Reproduce exactly the lines from the line with "Keep writing the" through the line with "c.tf = lambda", both included, and no other lines.

• [PROVIDED DATA]:
· · ·

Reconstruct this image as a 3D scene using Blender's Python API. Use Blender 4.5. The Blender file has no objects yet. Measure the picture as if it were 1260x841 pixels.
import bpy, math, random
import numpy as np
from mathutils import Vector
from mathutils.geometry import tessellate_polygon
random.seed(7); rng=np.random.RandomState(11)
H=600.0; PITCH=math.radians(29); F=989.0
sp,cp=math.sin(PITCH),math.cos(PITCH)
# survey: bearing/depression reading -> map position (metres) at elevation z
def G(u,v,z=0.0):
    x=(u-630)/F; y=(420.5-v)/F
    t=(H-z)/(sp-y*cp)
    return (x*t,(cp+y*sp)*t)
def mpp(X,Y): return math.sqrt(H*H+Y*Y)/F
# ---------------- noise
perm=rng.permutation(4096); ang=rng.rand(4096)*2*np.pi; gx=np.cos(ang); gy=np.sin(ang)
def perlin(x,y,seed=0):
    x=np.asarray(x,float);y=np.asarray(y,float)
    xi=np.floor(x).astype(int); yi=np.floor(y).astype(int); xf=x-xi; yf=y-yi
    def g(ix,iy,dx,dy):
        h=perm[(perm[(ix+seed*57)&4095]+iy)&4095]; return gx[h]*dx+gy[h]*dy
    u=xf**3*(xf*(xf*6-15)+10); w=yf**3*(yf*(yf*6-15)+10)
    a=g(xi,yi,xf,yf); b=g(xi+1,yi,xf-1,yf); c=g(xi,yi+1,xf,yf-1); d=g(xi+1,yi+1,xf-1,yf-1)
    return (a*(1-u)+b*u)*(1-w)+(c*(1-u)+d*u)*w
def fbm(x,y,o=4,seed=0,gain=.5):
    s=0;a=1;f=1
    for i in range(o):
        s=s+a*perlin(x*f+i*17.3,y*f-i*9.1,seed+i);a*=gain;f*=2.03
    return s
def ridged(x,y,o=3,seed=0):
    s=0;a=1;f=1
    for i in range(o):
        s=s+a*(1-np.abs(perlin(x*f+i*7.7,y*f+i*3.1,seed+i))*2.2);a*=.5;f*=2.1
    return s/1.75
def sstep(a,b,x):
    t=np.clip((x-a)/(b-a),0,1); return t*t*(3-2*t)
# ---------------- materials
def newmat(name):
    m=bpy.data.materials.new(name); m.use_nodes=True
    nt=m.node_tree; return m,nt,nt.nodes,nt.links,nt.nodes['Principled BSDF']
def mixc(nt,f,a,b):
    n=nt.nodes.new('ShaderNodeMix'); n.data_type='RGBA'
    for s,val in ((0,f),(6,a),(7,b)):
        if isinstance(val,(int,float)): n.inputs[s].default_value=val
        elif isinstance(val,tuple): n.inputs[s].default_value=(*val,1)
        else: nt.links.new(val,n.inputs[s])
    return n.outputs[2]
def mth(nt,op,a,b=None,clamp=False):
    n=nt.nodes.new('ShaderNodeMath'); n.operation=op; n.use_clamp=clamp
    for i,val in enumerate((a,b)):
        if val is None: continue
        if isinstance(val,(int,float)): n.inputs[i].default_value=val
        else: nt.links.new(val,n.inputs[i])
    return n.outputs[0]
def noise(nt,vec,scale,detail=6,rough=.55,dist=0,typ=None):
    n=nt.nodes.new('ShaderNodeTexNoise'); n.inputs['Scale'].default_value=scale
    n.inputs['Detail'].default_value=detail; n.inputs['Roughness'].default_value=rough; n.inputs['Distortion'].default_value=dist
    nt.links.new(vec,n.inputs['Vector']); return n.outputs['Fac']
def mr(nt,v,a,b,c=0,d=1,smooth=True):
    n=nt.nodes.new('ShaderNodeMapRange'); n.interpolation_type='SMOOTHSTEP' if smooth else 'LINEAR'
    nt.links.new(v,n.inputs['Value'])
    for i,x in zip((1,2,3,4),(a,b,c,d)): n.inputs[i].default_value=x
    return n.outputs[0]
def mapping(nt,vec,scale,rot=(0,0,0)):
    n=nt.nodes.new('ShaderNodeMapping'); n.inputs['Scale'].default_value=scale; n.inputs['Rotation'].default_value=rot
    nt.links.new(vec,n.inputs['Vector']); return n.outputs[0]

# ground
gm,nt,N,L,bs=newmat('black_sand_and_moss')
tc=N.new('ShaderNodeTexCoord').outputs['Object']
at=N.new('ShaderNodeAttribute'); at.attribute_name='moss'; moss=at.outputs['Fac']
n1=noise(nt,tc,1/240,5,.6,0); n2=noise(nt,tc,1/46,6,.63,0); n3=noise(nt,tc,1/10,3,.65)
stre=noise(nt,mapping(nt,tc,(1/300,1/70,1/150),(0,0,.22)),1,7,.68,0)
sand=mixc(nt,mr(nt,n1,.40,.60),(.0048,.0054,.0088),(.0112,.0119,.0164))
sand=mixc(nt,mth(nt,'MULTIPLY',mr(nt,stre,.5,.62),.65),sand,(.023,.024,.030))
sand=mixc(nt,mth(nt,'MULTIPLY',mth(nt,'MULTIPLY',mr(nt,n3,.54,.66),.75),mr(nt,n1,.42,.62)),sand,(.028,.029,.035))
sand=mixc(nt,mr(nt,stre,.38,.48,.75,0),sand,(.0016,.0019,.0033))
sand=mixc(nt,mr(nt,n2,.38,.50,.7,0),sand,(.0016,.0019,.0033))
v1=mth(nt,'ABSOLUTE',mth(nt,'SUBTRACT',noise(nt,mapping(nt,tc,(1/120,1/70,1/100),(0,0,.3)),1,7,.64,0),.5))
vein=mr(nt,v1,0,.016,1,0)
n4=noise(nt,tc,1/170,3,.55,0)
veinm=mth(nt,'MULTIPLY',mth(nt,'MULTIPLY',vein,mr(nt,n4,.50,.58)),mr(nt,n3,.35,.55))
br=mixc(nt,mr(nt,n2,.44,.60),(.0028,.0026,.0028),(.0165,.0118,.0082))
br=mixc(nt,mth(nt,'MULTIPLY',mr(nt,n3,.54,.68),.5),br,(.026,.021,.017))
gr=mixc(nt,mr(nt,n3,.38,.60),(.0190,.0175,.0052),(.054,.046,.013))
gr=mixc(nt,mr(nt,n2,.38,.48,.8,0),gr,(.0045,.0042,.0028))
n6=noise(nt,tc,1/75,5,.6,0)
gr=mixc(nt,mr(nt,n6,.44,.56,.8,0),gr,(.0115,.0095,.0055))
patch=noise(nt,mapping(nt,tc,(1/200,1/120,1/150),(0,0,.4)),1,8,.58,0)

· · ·

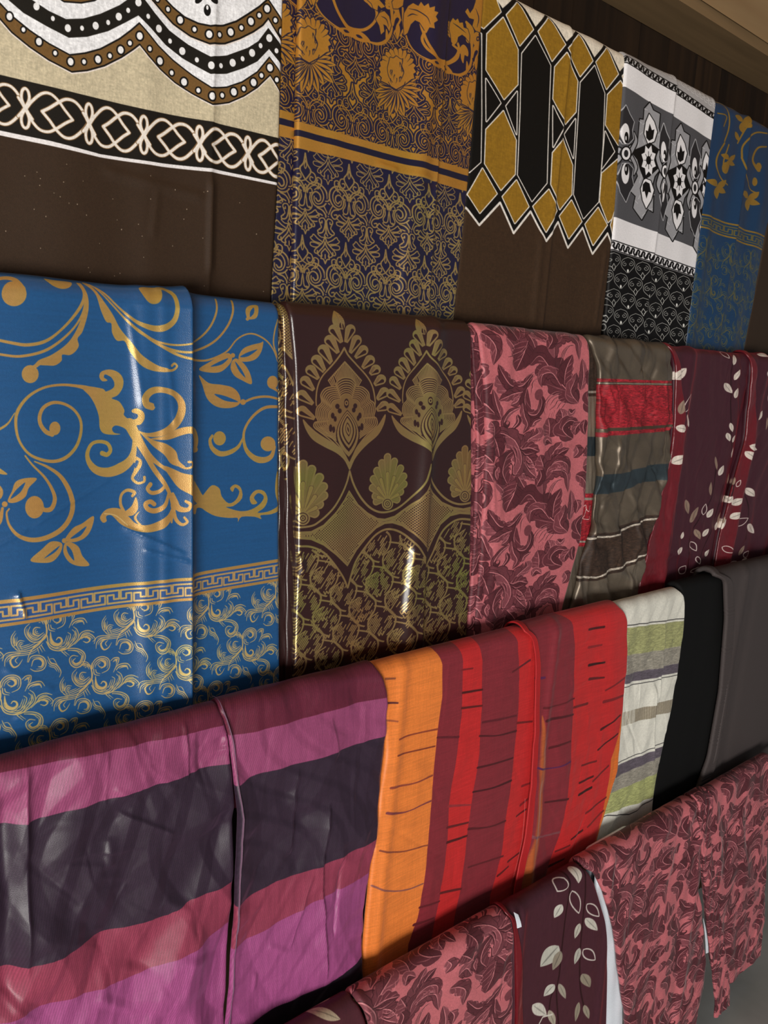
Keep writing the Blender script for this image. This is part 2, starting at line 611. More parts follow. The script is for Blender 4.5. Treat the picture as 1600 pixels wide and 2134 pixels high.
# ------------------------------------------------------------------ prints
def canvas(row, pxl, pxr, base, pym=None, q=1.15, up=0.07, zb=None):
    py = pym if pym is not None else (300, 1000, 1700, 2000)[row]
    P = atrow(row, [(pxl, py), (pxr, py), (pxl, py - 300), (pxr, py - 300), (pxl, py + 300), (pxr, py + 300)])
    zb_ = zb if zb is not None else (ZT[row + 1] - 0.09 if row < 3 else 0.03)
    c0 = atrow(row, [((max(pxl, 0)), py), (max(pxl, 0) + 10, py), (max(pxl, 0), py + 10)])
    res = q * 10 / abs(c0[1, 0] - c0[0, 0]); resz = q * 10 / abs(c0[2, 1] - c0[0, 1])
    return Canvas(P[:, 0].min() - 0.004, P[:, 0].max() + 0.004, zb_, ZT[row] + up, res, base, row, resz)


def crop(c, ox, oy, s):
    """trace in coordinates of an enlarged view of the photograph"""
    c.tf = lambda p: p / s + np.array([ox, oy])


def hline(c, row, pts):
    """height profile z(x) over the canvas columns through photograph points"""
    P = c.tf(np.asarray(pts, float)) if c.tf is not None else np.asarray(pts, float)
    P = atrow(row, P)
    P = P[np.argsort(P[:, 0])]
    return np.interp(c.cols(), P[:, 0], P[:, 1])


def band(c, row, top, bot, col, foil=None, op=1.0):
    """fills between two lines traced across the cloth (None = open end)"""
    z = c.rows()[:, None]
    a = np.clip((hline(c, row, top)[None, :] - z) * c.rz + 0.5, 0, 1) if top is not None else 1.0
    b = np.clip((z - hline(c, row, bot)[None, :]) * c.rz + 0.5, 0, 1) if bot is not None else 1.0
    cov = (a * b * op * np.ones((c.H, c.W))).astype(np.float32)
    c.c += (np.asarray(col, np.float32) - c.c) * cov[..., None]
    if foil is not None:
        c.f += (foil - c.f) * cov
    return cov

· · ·

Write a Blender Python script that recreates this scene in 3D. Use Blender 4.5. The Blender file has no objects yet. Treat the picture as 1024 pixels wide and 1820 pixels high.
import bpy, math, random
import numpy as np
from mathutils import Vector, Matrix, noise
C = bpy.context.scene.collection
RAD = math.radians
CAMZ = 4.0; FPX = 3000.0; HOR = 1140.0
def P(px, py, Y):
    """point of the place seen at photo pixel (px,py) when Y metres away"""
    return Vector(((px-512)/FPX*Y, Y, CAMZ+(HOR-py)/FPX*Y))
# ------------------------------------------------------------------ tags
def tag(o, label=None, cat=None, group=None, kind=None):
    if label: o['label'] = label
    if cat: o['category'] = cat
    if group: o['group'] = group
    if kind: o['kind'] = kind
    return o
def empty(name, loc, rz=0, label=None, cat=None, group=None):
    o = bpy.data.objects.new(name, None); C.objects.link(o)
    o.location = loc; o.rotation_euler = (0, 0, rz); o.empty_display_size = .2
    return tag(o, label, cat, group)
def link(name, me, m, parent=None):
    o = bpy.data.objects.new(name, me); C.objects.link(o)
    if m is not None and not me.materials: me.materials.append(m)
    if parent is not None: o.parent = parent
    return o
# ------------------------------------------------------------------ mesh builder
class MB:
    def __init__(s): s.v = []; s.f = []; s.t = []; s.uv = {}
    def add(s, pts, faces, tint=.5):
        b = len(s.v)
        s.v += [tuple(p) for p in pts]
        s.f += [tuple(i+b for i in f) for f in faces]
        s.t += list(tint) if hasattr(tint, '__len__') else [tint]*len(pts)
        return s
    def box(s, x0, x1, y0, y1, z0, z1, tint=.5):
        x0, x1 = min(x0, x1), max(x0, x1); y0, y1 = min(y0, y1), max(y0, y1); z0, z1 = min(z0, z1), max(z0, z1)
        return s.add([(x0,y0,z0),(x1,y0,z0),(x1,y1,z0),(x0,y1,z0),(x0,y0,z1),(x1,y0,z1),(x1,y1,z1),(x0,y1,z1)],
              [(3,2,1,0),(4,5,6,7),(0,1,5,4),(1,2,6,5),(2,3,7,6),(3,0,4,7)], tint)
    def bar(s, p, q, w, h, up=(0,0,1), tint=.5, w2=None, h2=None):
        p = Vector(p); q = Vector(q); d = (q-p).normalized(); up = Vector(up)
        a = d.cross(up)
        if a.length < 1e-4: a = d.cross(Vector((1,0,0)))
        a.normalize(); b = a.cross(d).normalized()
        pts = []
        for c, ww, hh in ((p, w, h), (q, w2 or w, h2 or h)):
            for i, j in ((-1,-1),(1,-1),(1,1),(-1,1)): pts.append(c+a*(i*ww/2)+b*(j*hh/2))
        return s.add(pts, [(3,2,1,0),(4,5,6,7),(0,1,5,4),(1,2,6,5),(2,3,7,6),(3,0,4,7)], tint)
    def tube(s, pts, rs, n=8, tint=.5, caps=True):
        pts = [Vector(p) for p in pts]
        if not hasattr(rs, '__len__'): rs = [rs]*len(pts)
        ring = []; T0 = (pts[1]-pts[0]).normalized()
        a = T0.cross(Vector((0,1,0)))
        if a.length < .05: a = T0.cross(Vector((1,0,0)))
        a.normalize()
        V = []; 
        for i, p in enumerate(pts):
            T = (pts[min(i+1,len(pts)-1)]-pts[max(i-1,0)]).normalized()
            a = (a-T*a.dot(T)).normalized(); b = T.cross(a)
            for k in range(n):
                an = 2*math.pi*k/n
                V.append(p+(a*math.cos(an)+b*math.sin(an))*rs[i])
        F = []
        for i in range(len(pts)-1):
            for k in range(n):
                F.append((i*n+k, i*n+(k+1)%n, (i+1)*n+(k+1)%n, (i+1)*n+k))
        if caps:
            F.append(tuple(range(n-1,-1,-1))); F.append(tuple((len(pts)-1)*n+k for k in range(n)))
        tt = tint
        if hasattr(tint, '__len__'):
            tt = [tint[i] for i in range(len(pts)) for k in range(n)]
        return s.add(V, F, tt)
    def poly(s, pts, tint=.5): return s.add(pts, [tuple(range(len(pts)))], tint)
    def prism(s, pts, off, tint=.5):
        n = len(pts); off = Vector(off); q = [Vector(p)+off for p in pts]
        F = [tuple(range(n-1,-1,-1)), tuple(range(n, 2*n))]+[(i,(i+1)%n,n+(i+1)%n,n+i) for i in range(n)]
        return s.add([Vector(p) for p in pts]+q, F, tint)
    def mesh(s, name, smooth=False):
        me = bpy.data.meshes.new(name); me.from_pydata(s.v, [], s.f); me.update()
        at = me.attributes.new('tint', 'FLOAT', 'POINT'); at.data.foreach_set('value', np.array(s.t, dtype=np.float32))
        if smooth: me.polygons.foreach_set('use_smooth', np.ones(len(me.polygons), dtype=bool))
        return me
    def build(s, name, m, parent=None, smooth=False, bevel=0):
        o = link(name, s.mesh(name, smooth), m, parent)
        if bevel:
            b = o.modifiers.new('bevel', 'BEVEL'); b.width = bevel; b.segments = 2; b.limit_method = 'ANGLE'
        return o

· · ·

• [ANSWER FOR THE TASK]:
Keep writing the Blender script for this image. This is part 2, starting at line 611. More parts follow. The script is for Blender 4.5. Treat the picture as 1600 pixels wide and 2134 pixels high.
# ------------------------------------------------------------------ prints
def canvas(row, pxl, pxr, base, pym=None, q=1.15, up=0.07, zb=None):
    py = pym if pym is not None else (300, 1000, 1700, 2000)[row]
    P = atrow(row, [(pxl, py), (pxr, py), (pxl, py - 300), (pxr, py - 300), (pxl, py + 300), (pxr, py + 300)])
    zb_ = zb if zb is not None else (ZT[row + 1] - 0.09 if row < 3 else 0.03)
    c0 = atrow(row, [((max(pxl, 0)), py), (max(pxl, 0) + 10, py), (max(pxl, 0), py + 10)])
    res = q * 10 / abs(c0[1, 0] - c0[0, 0]); resz = q * 10 / abs(c0[2, 1] - c0[0, 1])
    return Canvas(P[:, 0].min() - 0.004, P[:, 0].max() + 0.004, zb_, ZT[row] + up, res, base, row, resz)


def crop(c, ox, oy, s):
    """trace in coordinates of an enlarged view of the photograph"""
    c.tf = lambda p: p / s + np.array([ox, oy])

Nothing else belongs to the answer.